**PROVIDED DATA**
━━━━━━━━━━━━━━━━━━━━
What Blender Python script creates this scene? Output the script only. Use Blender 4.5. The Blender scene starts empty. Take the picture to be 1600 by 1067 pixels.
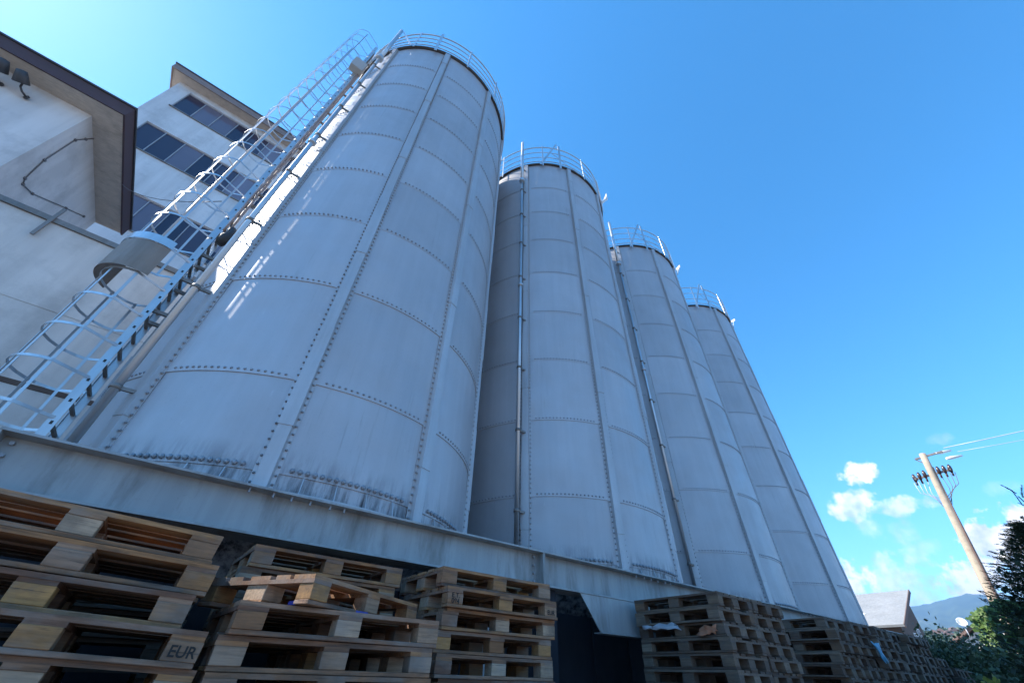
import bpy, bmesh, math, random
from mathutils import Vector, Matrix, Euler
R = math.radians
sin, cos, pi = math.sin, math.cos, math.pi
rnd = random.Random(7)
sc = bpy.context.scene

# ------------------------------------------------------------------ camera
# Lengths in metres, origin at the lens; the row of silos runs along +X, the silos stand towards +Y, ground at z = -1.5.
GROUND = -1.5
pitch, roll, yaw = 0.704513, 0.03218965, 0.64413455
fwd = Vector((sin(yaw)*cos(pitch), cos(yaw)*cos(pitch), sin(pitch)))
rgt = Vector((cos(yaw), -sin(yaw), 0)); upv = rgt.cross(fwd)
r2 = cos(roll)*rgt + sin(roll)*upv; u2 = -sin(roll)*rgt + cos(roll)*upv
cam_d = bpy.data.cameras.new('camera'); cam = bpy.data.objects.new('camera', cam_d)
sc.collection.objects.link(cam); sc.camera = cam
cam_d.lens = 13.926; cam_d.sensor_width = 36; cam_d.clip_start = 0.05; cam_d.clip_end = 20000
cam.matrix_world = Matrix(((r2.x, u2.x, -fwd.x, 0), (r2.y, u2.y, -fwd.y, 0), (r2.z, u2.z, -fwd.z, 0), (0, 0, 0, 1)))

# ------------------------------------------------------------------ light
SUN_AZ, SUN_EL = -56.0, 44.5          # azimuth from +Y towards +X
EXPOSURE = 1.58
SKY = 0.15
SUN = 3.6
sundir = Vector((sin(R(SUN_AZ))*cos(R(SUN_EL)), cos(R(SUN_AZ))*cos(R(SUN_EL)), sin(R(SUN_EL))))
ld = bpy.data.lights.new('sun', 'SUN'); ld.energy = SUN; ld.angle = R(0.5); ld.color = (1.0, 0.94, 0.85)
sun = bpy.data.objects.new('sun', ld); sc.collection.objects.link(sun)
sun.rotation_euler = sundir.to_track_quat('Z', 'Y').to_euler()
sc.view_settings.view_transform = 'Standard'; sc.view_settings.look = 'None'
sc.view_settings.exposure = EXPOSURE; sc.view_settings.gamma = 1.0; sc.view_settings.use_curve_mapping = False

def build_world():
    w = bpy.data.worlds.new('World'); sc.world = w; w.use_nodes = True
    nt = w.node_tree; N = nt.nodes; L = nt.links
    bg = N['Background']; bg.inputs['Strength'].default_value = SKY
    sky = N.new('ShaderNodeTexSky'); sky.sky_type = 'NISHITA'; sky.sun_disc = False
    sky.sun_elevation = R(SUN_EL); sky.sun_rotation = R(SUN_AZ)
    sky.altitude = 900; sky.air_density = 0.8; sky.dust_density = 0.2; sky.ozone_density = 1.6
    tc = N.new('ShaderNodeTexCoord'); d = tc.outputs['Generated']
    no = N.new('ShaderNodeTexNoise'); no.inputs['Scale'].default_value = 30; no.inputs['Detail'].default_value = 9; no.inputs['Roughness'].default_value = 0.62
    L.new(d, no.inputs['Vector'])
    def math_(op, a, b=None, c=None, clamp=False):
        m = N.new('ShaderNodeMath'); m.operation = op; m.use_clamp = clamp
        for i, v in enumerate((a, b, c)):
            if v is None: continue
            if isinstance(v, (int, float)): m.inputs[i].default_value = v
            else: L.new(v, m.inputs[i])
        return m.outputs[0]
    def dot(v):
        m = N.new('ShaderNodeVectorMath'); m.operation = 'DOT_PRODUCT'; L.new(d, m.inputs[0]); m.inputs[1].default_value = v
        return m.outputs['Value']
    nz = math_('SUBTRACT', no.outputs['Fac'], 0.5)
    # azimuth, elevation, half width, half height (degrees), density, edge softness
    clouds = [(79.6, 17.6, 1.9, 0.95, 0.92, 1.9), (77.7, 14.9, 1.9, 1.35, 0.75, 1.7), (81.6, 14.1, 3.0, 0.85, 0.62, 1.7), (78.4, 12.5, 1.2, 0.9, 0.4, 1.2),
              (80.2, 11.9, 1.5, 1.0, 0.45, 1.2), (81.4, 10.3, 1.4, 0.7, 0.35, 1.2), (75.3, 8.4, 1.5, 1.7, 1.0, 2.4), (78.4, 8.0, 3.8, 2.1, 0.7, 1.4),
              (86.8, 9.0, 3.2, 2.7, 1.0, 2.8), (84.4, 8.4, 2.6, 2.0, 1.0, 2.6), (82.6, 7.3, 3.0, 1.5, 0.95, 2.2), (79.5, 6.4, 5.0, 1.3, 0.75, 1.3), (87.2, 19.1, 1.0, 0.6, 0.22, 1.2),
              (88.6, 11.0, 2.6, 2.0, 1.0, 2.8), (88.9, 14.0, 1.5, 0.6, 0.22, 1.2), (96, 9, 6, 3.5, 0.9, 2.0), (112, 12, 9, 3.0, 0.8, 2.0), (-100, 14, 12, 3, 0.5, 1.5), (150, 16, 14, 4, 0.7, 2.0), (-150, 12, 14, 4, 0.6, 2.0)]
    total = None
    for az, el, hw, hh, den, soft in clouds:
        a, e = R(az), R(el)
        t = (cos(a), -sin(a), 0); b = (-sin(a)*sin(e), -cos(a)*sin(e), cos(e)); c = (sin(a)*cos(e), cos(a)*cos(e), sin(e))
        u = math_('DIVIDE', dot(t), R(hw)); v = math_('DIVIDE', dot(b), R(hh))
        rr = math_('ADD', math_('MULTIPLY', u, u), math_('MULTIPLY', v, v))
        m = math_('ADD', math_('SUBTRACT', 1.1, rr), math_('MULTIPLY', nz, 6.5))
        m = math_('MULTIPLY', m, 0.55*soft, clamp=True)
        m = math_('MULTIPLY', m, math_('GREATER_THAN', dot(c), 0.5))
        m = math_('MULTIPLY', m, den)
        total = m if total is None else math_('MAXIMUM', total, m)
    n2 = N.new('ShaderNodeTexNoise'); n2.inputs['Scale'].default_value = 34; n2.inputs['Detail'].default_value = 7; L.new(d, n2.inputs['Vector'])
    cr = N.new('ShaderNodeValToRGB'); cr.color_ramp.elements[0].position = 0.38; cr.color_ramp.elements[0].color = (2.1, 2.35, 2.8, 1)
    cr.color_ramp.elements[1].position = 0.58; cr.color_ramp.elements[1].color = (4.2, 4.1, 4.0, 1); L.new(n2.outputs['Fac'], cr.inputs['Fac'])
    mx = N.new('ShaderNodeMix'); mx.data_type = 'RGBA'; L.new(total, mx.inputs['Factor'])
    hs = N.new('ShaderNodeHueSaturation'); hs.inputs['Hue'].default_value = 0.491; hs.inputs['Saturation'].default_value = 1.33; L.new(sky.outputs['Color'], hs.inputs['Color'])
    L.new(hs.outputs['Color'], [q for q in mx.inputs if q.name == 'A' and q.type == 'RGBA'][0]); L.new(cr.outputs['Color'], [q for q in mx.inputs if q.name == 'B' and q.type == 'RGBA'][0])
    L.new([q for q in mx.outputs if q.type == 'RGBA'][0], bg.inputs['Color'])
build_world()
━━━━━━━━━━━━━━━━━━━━
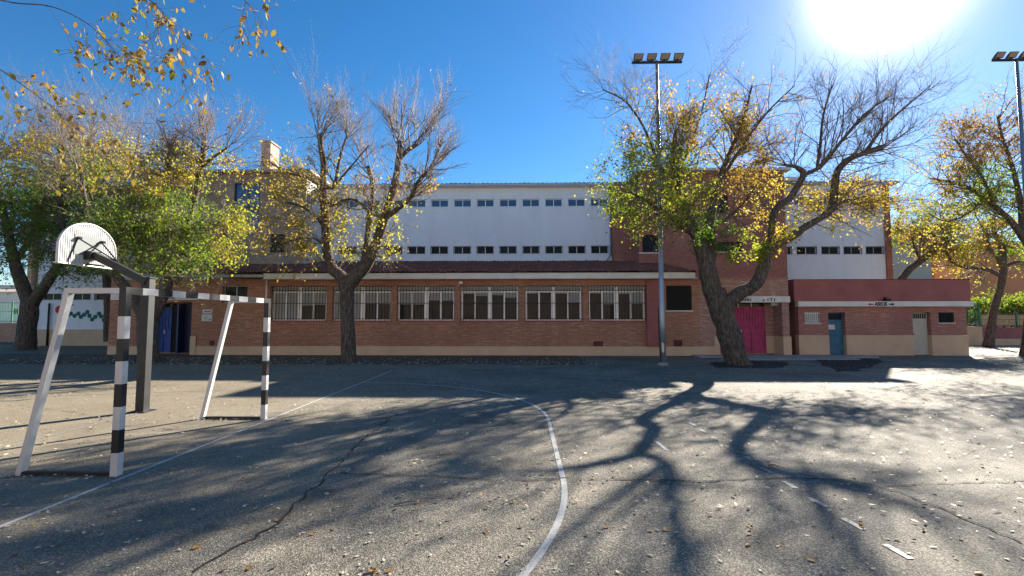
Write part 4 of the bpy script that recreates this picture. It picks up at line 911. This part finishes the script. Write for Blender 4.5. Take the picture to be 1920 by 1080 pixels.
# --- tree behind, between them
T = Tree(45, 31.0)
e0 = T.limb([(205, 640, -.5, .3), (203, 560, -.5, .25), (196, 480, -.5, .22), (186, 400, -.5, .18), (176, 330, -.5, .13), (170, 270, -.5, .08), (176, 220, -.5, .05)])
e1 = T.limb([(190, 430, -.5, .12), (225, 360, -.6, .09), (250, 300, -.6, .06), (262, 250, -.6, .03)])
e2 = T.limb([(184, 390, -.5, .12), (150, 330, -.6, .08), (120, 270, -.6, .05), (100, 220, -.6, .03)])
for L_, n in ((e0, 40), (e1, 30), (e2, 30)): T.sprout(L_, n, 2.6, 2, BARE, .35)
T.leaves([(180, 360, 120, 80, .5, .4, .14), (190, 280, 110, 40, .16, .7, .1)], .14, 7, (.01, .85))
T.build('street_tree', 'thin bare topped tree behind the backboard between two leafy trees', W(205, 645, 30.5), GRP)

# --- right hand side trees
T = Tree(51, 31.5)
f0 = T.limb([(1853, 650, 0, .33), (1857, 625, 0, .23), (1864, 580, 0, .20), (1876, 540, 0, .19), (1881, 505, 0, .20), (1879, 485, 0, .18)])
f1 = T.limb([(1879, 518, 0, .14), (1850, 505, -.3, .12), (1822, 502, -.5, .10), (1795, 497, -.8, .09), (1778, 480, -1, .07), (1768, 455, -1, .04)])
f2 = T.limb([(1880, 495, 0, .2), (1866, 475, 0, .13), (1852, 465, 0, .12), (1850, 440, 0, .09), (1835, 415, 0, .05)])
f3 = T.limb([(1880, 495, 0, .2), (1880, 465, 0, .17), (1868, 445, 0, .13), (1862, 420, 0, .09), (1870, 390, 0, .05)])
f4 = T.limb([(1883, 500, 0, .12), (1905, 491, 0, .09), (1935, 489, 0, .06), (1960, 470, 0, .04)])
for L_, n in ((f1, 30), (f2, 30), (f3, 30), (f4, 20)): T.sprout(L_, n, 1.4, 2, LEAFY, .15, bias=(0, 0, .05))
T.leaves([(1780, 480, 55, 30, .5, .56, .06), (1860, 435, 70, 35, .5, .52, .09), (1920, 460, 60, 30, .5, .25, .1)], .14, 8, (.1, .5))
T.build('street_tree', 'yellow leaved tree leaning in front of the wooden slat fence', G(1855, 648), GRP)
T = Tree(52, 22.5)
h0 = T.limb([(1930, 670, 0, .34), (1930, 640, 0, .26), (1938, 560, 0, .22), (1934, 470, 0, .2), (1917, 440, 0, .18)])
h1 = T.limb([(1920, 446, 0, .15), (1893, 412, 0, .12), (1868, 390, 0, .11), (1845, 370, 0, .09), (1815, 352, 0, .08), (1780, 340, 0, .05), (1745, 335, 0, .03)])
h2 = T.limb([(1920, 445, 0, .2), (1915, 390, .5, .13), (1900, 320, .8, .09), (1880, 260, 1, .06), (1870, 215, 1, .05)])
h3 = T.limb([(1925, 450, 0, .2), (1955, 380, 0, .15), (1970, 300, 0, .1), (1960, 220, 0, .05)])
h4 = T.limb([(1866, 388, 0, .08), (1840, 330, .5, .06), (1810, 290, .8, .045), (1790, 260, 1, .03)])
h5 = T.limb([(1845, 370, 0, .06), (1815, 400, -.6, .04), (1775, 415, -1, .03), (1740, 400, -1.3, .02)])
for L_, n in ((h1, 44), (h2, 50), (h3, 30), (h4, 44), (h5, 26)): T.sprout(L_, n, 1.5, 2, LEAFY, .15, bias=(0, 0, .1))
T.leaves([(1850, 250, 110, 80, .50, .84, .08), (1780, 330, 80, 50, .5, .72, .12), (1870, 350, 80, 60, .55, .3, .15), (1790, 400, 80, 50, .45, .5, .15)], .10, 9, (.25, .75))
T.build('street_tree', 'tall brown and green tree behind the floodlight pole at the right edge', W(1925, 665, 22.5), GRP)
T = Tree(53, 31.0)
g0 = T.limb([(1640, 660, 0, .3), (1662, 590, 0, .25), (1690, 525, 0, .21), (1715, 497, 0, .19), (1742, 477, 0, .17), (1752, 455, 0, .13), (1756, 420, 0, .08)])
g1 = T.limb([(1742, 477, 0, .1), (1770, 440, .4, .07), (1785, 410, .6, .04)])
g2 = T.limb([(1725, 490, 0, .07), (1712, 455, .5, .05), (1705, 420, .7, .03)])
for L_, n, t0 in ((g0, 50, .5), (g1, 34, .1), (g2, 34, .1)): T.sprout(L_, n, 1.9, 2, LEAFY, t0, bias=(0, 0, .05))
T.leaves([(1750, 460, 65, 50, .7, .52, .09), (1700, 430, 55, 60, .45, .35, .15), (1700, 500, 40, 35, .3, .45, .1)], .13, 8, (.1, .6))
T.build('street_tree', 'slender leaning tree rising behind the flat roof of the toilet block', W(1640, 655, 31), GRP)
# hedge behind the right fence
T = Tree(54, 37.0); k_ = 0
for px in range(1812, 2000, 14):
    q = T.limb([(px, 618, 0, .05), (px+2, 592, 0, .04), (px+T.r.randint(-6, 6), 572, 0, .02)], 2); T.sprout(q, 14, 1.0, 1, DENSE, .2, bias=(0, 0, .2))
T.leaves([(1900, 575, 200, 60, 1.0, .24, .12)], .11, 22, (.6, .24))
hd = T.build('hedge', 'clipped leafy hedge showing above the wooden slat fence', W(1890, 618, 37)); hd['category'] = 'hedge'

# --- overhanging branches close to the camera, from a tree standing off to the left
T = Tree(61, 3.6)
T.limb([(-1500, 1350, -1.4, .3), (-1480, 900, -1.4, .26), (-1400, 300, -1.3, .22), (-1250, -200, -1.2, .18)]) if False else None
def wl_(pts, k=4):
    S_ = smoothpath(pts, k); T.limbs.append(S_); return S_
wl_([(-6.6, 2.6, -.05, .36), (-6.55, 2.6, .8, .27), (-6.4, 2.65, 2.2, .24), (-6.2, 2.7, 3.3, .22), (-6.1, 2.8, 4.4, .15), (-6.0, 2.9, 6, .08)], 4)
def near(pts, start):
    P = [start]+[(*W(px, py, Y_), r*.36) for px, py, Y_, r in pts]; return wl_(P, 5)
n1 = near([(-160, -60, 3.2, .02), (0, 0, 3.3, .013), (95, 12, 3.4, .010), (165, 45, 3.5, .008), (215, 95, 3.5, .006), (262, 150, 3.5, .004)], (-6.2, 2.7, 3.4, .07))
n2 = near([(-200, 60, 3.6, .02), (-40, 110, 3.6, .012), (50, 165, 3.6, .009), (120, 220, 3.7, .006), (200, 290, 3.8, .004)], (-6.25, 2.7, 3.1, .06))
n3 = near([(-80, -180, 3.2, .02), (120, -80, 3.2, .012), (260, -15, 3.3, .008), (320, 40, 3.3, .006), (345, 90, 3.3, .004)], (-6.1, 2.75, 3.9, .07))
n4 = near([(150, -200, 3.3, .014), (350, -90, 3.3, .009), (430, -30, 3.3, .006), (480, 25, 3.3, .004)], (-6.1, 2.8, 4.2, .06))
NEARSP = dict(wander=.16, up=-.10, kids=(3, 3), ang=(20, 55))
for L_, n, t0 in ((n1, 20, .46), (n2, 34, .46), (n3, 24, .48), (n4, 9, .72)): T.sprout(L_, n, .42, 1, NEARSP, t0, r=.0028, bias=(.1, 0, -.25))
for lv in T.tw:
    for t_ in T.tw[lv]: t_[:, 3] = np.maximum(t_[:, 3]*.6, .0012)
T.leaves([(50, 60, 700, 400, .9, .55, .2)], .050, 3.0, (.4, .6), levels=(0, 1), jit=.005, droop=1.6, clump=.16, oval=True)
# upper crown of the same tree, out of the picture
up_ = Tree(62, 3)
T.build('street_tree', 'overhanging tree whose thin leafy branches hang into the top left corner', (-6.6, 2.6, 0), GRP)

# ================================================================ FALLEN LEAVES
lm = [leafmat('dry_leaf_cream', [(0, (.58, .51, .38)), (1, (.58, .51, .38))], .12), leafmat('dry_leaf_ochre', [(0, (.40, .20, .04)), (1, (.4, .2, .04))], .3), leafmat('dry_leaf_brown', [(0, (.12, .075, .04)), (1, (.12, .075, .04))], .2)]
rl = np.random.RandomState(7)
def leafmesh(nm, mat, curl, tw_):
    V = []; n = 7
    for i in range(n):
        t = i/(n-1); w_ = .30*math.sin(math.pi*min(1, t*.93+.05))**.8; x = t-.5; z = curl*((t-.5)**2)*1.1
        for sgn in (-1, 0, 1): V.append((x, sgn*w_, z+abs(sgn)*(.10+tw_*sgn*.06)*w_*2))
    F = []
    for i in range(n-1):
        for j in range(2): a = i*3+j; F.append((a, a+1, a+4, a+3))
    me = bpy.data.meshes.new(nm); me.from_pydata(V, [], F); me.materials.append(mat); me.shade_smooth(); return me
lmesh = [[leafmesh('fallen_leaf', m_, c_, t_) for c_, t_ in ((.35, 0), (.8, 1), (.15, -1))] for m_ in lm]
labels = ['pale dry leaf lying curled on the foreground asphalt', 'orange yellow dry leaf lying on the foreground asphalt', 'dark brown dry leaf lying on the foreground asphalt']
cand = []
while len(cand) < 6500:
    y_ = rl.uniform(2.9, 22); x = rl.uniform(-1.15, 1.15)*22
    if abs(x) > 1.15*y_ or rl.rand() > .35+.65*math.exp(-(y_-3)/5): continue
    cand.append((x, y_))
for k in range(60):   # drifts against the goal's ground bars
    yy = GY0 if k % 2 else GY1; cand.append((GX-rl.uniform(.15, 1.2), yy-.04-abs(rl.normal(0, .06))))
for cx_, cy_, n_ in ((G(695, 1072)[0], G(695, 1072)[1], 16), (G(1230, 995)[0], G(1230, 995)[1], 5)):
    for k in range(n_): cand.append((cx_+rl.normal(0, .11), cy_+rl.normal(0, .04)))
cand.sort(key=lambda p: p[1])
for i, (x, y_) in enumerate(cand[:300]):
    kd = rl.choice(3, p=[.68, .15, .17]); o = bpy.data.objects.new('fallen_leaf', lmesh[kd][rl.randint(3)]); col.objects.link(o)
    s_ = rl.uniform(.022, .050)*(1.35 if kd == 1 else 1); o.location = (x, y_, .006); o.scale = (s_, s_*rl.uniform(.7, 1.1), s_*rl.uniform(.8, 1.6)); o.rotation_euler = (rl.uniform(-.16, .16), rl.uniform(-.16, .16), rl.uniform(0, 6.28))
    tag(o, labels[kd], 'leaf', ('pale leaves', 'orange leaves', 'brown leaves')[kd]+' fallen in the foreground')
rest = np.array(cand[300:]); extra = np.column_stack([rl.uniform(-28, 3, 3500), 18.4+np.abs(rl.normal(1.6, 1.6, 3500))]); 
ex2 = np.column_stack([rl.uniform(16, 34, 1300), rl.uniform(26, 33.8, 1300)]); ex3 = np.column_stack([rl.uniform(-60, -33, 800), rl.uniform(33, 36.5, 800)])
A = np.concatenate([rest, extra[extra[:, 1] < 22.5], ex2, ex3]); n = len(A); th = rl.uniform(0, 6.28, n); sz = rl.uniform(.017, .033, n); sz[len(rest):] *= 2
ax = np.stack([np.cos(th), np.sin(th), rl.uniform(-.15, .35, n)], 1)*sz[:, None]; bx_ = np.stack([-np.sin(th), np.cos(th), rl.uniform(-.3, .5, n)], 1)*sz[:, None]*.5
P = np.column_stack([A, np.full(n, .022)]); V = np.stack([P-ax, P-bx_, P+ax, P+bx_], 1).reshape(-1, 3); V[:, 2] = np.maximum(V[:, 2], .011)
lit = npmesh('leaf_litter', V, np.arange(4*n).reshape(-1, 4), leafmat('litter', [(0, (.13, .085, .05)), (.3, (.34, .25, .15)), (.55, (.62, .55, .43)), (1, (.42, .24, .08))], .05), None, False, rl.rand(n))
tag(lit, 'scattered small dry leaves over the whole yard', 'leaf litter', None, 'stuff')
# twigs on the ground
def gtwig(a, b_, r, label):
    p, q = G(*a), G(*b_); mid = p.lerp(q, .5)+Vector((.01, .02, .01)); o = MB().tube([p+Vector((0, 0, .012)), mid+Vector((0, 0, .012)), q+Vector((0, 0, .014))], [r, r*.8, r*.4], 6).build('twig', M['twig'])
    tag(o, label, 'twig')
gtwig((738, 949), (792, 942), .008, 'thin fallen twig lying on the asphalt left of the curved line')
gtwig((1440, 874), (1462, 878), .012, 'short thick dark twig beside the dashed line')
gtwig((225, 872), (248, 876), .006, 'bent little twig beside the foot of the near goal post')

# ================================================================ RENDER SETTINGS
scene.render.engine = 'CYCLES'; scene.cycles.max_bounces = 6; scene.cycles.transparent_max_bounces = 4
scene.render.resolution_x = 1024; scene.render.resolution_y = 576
━━━━━━━━━━━━━━━━━━━━
**WHAT YOU NEED TO DO**
Repeat exactly the lines from the one containing "Write part 4" through the one containing "T.build('street_tree', 'thin bare", both included, and nothing else.

**TASK SOLUTION**
Write part 4 of the bpy script that recreates this picture. It picks up at line 911. This part finishes the script. Write for Blender 4.5. Take the picture to be 1920 by 1080 pixels.
# --- tree behind, between them
T = Tree(45, 31.0)
e0 = T.limb([(205, 640, -.5, .3), (203, 560, -.5, .25), (196, 480, -.5, .22), (186, 400, -.5, .18), (176, 330, -.5, .13), (170, 270, -.5, .08), (176, 220, -.5, .05)])
e1 = T.limb([(190, 430, -.5, .12), (225, 360, -.6, .09), (250, 300, -.6, .06), (262, 250, -.6, .03)])
e2 = T.limb([(184, 390, -.5, .12), (150, 330, -.6, .08), (120, 270, -.6, .05), (100, 220, -.6, .03)])
for L_, n in ((e0, 40), (e1, 30), (e2, 30)): T.sprout(L_, n, 2.6, 2, BARE, .35)
T.leaves([(180, 360, 120, 80, .5, .4, .14), (190, 280, 110, 40, .16, .7, .1)], .14, 7, (.01, .85))
T.build('street_tree', 'thin bare topped tree behind the backboard between two leafy trees', W(205, 645, 30.5), GRP)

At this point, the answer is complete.